定期点検は5年に1回程度行うことが望ましいです。
特に台風が来る直前は点検を行い、劣化があれば事前に補修しておくことをおすすめします。
劣化したまま台風が直撃すれば当然トラブルリスクは上がります。
被害が出てからでは修繕の手間も費用も膨らむため、トラブルは予防することが最も大切です。
棟の経年劣化補修
定期点検の結果劣化が見つかれば適宜補修を行う必要があります。
目安として、瓦屋根の棟は10~20年に1回程度、板金屋根やスレート屋根の棟は7~10年に1回程度の補修が発生する可能性が高いです。
瓦屋根においては棟の積み直しや、漆喰の塗り直しなど、板金屋根やスレート屋根においては釘の打ち直しや棟板金の交換などが棟の補修事例として挙げられます。(写真は棟板金の釘が浮いている様子)
棟の積み替え工事
築年数が経過した屋根では、棟の経年劣化が進行し、補修では足りず、積み替え工事が必要となる可能性もあります。

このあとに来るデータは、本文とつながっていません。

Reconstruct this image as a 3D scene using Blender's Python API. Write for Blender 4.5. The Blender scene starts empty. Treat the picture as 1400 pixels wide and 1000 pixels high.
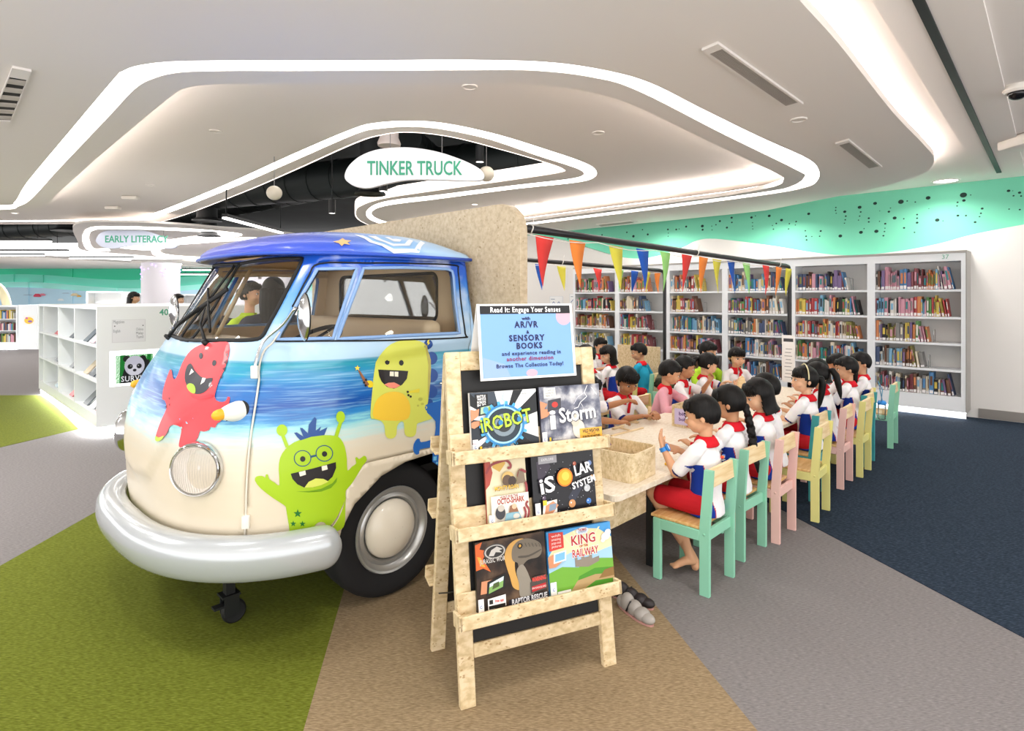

棟の積み替え工事とは、既存の棟を撤去して新たに棟を積む工事です。
例えば瓦屋根の棟で大幅な歪みが発生してしまった場合や、葺き土が劣化し棟の勾配が緩くなってしまっている場合などは棟の積み替え工事が必要となります。
経年劣化が進行した住宅に大型台風が直撃した場合などにこういったトラブルが起こりやすいです。
まとめ
屋根において棟は非常に重要な部分です。
雨漏りを防ぐためだけでなく美観の維持にも大きな役割を持っています。
美しく安全な屋根を維持するためにも、棟は定期的にメンテナンスを行いましょう。